** Start of DATA PROVIDED **
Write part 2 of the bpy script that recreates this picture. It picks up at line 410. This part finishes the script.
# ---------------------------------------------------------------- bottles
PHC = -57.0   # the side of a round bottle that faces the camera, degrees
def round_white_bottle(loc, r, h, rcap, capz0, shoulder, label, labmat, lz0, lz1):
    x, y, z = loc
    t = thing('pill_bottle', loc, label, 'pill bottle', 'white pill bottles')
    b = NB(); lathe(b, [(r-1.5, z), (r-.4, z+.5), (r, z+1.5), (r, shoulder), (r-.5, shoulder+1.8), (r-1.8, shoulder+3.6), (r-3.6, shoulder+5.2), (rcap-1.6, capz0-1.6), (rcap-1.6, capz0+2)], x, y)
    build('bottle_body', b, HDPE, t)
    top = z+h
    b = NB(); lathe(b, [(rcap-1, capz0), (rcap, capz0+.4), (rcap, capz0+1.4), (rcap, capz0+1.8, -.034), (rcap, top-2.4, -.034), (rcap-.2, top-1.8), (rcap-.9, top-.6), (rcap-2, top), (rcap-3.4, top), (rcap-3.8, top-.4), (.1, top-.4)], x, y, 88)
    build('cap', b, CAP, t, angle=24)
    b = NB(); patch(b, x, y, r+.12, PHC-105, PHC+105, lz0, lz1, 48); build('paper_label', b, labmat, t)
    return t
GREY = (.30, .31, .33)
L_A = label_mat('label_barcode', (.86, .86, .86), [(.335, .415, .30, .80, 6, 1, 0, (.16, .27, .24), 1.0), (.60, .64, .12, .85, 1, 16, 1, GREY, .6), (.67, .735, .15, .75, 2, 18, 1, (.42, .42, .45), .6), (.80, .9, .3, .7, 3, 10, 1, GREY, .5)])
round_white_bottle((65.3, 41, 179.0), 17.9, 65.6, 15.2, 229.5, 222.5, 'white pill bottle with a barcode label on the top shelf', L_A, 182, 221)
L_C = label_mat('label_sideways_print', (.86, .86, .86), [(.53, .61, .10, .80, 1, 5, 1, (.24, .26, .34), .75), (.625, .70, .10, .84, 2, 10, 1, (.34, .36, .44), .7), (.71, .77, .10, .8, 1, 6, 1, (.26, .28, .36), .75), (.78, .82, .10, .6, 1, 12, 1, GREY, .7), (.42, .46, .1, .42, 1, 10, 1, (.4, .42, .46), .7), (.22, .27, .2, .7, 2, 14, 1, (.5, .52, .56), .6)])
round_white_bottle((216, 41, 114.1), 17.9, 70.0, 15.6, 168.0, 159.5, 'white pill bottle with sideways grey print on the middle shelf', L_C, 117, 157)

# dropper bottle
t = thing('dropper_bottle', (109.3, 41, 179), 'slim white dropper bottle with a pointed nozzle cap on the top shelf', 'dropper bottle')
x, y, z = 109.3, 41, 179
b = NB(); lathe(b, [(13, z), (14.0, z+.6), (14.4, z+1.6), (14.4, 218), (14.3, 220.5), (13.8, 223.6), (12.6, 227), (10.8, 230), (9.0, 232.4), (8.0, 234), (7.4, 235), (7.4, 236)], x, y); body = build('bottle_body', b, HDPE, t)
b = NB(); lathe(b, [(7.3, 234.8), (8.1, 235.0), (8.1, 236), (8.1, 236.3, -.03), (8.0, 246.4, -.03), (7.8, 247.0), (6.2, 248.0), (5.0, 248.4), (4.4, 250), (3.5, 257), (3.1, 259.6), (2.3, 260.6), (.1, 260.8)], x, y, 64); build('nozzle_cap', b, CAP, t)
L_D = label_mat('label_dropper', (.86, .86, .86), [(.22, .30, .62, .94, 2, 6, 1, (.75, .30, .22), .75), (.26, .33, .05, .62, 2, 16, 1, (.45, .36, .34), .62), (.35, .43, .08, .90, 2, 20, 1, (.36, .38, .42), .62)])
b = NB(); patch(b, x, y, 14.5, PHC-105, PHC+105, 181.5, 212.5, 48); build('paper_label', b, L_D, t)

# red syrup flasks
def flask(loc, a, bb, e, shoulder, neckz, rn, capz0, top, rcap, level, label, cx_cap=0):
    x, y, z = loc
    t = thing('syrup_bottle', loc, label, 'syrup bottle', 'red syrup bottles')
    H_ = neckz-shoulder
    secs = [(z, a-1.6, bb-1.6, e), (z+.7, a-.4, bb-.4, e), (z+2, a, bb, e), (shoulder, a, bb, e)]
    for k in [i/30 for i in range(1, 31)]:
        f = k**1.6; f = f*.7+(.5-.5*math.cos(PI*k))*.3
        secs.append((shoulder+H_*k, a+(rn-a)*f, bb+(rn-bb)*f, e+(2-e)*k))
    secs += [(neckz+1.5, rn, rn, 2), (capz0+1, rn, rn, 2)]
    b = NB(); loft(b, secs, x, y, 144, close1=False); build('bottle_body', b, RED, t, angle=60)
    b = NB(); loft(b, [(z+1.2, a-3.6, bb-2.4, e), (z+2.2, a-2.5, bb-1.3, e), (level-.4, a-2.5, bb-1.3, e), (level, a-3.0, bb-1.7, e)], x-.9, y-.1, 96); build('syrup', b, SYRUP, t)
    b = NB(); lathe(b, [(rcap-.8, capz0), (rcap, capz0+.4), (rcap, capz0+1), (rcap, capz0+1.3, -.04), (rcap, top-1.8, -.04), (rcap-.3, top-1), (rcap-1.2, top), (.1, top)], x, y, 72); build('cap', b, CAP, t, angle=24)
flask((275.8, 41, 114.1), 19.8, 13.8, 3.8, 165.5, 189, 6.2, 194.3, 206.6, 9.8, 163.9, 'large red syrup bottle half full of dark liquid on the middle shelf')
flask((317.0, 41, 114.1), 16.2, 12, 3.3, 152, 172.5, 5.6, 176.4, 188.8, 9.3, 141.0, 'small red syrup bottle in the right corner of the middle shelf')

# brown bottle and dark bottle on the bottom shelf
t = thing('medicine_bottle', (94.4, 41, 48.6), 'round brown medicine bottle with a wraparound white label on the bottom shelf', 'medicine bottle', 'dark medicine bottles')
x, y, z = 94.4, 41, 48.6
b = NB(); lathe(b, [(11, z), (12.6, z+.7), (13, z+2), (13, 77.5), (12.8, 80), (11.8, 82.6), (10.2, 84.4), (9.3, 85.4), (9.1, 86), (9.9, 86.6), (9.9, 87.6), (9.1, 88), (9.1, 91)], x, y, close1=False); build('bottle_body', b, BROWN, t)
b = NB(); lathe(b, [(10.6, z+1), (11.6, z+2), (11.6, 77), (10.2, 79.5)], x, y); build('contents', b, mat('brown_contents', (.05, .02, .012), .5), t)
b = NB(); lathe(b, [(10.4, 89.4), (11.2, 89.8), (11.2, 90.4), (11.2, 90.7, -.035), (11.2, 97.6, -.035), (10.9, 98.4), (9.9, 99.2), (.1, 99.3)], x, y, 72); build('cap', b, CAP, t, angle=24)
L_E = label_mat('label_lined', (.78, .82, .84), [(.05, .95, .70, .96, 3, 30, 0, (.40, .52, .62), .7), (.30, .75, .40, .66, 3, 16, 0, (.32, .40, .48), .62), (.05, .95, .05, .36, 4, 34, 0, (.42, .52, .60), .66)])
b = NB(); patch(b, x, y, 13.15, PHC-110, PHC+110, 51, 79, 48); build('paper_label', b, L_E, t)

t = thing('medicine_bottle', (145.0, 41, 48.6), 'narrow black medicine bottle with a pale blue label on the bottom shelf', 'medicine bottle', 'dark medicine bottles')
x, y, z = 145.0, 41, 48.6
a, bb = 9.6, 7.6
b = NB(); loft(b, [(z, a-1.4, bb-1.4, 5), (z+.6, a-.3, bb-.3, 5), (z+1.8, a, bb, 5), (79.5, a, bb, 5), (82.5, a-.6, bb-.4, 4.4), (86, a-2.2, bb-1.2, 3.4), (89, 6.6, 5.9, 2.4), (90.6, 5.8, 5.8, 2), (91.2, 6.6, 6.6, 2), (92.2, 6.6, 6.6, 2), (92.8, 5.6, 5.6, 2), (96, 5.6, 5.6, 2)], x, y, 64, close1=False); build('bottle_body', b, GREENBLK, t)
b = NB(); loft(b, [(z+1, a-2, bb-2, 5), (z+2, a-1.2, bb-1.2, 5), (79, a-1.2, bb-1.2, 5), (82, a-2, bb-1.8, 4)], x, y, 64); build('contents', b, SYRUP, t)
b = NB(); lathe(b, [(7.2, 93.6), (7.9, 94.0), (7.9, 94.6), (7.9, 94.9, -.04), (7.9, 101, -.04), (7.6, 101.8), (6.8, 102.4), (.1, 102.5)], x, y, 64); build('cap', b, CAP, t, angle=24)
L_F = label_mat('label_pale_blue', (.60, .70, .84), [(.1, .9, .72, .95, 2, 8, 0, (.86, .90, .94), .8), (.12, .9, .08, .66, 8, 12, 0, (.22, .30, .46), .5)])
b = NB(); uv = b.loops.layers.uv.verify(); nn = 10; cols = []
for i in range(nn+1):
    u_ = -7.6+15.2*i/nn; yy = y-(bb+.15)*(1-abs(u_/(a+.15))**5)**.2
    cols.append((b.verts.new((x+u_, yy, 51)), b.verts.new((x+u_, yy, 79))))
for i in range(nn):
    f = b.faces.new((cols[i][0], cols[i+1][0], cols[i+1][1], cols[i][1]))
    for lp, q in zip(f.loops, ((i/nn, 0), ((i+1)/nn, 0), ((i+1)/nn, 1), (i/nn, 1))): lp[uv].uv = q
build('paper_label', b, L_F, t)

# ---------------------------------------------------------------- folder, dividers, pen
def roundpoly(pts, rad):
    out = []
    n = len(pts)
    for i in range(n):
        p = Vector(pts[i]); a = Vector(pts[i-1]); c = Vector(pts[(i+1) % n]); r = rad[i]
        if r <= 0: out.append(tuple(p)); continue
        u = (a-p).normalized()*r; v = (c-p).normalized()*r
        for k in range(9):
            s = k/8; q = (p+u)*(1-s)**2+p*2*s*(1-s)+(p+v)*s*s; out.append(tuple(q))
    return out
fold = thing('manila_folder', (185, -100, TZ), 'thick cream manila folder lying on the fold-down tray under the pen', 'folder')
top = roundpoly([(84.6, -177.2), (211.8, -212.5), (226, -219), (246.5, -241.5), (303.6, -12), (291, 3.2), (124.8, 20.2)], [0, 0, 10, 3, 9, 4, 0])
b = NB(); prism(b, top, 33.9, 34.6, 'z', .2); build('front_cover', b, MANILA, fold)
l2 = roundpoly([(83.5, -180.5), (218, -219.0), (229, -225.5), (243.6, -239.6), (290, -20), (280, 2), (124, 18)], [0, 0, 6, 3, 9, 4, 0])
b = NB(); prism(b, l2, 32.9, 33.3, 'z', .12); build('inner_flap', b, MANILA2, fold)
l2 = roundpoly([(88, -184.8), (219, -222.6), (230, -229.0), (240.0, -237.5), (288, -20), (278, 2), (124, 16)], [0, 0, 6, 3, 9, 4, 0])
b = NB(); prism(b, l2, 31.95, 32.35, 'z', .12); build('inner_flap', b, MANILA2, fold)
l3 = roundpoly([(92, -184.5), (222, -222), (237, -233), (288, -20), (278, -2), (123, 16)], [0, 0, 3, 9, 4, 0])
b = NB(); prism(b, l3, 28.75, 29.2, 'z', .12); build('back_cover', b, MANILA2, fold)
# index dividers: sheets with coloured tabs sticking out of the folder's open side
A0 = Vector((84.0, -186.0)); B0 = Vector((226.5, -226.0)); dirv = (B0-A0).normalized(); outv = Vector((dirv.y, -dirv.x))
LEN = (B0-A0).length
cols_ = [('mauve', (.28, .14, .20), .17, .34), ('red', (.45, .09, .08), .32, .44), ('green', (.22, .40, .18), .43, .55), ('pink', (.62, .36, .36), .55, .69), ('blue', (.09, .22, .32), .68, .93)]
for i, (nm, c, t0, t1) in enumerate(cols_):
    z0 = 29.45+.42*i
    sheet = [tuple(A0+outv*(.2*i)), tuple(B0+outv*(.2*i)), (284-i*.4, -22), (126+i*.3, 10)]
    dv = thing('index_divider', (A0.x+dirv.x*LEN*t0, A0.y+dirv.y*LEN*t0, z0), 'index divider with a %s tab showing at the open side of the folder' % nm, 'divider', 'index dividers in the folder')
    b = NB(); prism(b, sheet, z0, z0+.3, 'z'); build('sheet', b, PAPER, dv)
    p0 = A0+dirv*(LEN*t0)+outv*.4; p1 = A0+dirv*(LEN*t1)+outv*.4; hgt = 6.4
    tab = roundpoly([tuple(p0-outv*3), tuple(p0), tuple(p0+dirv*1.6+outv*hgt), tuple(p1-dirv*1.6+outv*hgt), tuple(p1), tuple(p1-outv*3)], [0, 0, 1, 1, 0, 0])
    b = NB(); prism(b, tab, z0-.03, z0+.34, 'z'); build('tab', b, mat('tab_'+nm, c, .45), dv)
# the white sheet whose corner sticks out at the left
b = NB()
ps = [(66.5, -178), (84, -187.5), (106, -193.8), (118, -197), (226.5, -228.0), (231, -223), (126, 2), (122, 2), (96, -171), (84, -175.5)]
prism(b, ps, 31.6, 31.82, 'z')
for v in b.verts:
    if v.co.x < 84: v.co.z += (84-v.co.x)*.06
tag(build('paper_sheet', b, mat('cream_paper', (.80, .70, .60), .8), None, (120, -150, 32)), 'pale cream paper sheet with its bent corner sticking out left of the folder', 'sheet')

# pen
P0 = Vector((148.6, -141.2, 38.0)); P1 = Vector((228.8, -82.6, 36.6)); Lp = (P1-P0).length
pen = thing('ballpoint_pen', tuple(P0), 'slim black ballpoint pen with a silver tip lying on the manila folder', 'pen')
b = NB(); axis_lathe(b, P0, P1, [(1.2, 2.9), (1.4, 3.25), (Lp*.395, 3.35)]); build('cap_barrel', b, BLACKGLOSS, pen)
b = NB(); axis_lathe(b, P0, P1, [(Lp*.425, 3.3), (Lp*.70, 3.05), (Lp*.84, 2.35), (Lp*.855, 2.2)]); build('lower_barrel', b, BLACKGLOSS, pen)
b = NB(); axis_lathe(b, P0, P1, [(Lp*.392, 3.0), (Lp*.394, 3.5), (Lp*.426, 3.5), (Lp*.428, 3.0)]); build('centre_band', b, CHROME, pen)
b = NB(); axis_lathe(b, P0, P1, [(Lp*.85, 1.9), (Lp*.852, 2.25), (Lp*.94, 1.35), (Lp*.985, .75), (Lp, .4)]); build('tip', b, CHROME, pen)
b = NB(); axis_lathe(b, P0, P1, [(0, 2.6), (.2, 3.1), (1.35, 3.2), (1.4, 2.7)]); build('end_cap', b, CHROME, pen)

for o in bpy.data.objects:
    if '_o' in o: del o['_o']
** End of DATA PROVIDED **
List all lines above in which the string "that" appears.

ANSWER FOR THE TASK =
Write part 2 of the bpy script that recreates this picture. It picks up at line 410. This part finishes the script.
PHC = -57.0   # the side of a round bottle that faces the camera, degrees